I Spent the Day in a Poop-Stained Shirt

For the second week in a row, Maddie “blew out” her diaper all over her clothing and mine. Poop everywhere. How can such a little girl produce so much force to spread it so far?! Both times it happened right at the start of my Relief Society Presidency meeting. A meeting that typically lasts 1.5 hours.

Of course I had tons of wet wipes and even a change of clothing for Maddie. But did I think to bring a spare for myself? Even after the first time it happened? Of course not. So, I spent the entire meeting in my soiled shirt that I vigorously tried to scrub clean with paper towels and hand soap from the bathroom.

Here’s where the story gets sad: I could have gone home as soon as the meeting ended and changed clothing. I could have put on a clean shirt as soon as I walked in the door. I could have. Instead, I took Warren and Madeline to the park (still understandable, I suppose) and then remained in the t-shirt even after I returned home. Even until the end of the day.

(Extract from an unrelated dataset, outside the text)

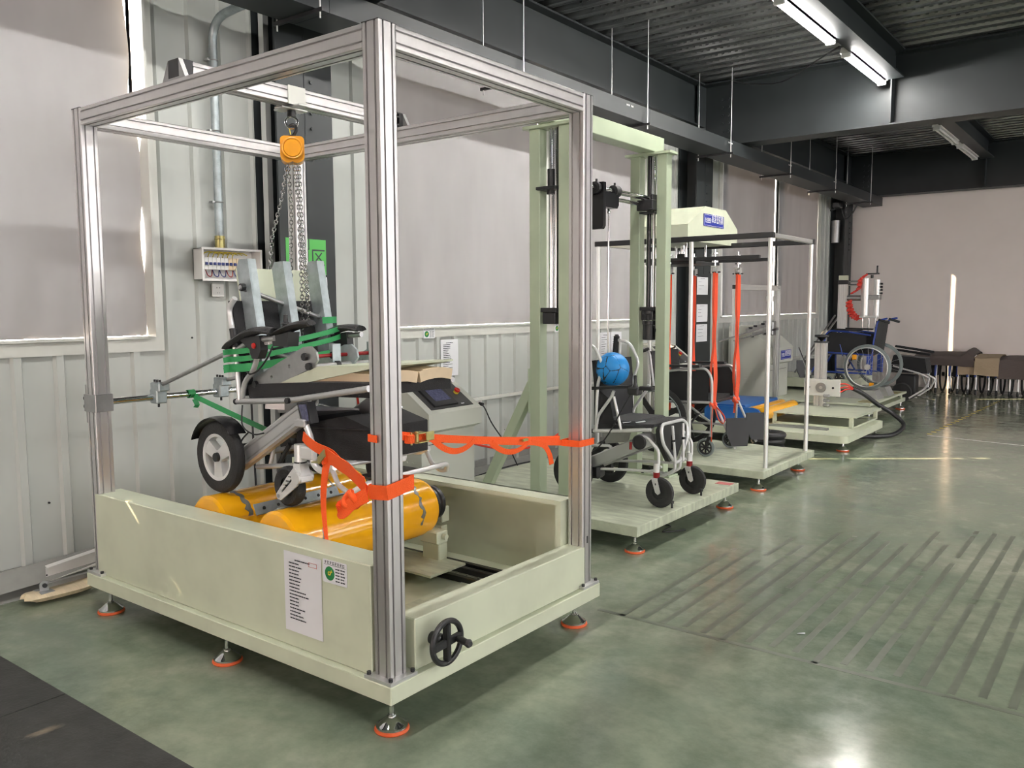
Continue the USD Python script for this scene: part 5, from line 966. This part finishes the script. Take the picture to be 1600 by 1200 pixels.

Why, you ask? Because I’ve thrown in the towel, folks! I’ve realized that I cannot escape these laundry catastrophes. They’ve won. I won’t fight them anymore. Might as well only ruin one shirt as opposed to several.


What’s your worst stain story?

5 thoughts on “I Spent the Day in a Poop-Stained Shirt”

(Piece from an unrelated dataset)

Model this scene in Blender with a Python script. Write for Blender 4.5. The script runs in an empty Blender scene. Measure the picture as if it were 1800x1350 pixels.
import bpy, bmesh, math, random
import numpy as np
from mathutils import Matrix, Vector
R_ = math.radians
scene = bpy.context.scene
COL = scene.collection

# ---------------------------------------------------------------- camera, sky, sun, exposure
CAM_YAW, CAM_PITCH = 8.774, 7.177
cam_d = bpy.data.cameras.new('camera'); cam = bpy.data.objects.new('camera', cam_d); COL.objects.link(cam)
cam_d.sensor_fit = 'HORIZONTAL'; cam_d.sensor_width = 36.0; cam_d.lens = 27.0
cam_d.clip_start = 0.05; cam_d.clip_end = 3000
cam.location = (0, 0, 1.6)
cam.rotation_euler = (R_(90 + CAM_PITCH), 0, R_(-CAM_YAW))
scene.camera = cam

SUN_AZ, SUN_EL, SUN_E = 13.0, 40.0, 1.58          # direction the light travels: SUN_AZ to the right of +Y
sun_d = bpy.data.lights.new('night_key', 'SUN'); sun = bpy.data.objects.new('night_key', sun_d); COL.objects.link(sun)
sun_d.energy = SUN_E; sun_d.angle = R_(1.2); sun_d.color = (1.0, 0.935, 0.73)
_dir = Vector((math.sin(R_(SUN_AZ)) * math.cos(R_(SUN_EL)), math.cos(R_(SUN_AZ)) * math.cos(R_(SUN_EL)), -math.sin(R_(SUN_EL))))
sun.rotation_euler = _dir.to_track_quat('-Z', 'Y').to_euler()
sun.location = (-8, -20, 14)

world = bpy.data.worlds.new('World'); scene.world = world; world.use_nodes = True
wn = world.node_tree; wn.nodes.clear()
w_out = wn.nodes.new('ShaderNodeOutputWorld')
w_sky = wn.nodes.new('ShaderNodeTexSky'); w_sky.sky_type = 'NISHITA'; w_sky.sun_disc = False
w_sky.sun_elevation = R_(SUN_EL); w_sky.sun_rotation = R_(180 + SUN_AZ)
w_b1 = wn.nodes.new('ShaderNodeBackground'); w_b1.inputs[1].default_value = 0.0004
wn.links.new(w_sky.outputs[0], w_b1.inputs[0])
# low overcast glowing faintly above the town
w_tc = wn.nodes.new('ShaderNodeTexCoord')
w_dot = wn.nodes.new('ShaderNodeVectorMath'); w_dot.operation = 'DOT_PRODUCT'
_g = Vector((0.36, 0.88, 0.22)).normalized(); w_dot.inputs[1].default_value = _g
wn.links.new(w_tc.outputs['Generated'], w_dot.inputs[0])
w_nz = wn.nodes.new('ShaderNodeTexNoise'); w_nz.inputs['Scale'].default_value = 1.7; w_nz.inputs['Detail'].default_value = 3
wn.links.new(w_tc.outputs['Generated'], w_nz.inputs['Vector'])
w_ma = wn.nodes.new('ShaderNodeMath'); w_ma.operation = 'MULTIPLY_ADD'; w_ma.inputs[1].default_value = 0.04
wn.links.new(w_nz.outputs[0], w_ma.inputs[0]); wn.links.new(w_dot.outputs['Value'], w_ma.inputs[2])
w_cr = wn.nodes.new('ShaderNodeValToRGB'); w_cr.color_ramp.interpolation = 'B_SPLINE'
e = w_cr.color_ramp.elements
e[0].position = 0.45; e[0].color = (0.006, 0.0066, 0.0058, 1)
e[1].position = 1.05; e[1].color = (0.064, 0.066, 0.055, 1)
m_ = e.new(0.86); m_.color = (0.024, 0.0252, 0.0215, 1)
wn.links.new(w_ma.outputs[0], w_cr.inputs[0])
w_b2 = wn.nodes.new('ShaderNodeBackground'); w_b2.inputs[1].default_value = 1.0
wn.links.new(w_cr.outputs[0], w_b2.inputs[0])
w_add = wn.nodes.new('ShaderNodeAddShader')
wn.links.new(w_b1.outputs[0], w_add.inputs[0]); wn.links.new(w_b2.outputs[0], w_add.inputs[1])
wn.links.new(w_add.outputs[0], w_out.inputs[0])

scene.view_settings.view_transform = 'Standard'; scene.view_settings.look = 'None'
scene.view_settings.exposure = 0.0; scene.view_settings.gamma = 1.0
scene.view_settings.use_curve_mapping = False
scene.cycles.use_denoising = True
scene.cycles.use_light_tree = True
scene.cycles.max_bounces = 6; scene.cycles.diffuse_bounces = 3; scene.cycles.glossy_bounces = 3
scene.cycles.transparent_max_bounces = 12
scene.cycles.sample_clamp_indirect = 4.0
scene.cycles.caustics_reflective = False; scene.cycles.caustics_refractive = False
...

  1. A little poop never hurt no one. It’s not really a stain story, but it’s pretty gross: we took Nina to the carnival a couple years ago when she was supposed to be potty trained. She was having so much fun that she forgot to tell me she needed to go potty until we got half-way up one of those fun house type structures and peed in her pants at the top of the slide. There were kids behind us so we couldn’t turn back, so I said go down the slide, and then unthinking I proceeded to go down after her thus getting my own bottom wet with fresh pee. And it was one of those blow-up slides- yuck! Next time I’m going down first!!

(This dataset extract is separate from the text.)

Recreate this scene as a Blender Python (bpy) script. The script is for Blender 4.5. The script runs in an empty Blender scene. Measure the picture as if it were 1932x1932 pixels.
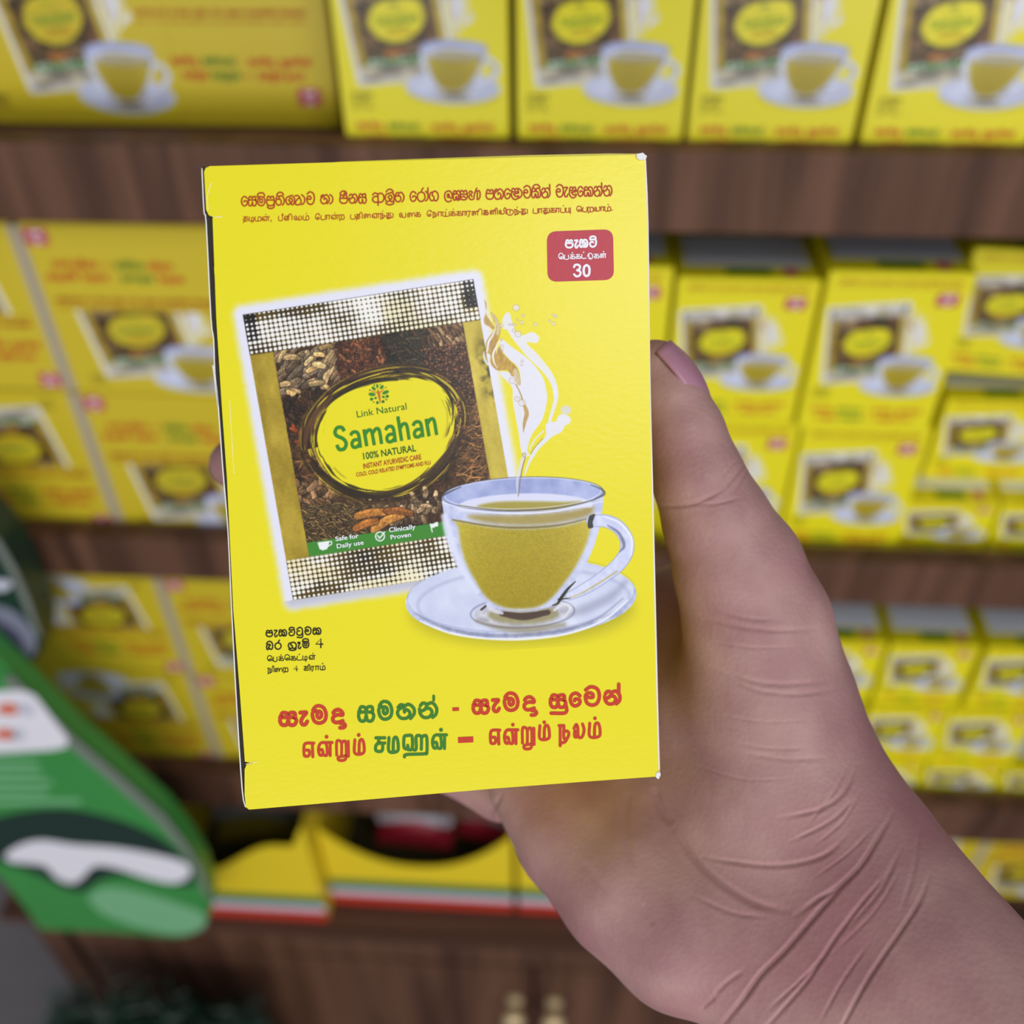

  2. Oh Denita’s story is hilarious!! Mine isn’t a stain story either – it’s more of a warning. My little girl also had some real force behind her poop. And let me forewarn you: if she isn’t done pooping when you change the diaper, and you don’t cover her bum while you are holding her legs up, it is totally possible for that poop to shoot up to about 8 feet. Not kidding. All over the wall. While the doorbell was ringing. And I was screaming in shock…

  3. Oh, the things I’m looking forward to experiencing again! Haley blew out once while in the Bjorn at Home Depot and I had no supplies of any kind with me (1/2 hour trip – what are the odds, right?). Another time was at the end of our 2-day drive from Seattle to Disneyland when she was 6 weeks old, during rush-hour traffic through East L.A. I reached back and felt something gooey on her legs…looked back and it was *everywhere*. It was fun scrubbing our her car seat in the hotel bathtub. 🙂 Keep us posted on the laundry adventures!

  4. Jeanne, I love this story! It sounds a lot like my last 7 years! If anyone ever wonders why I’m usually in a plain t-shirt and old jeans, this is exactly why! I threw in the towel so long ago, I often wonder what I’ll do when I can get through a day with a clean shirt. :0) Maddie is such a doll. A little poop is worth that cute little smile.

  5. Oh! Jeannie, your story was soooo funny(only because yes, I’ve been there..remember Mother’s day?). It made me think back to the days of breastfeeding. I was a constant leaker. I would even have dreams that I would look down and there would be two huge wet spots on my shirt. Between that and the spit up I gave up too. I smelled like sour milk for a year!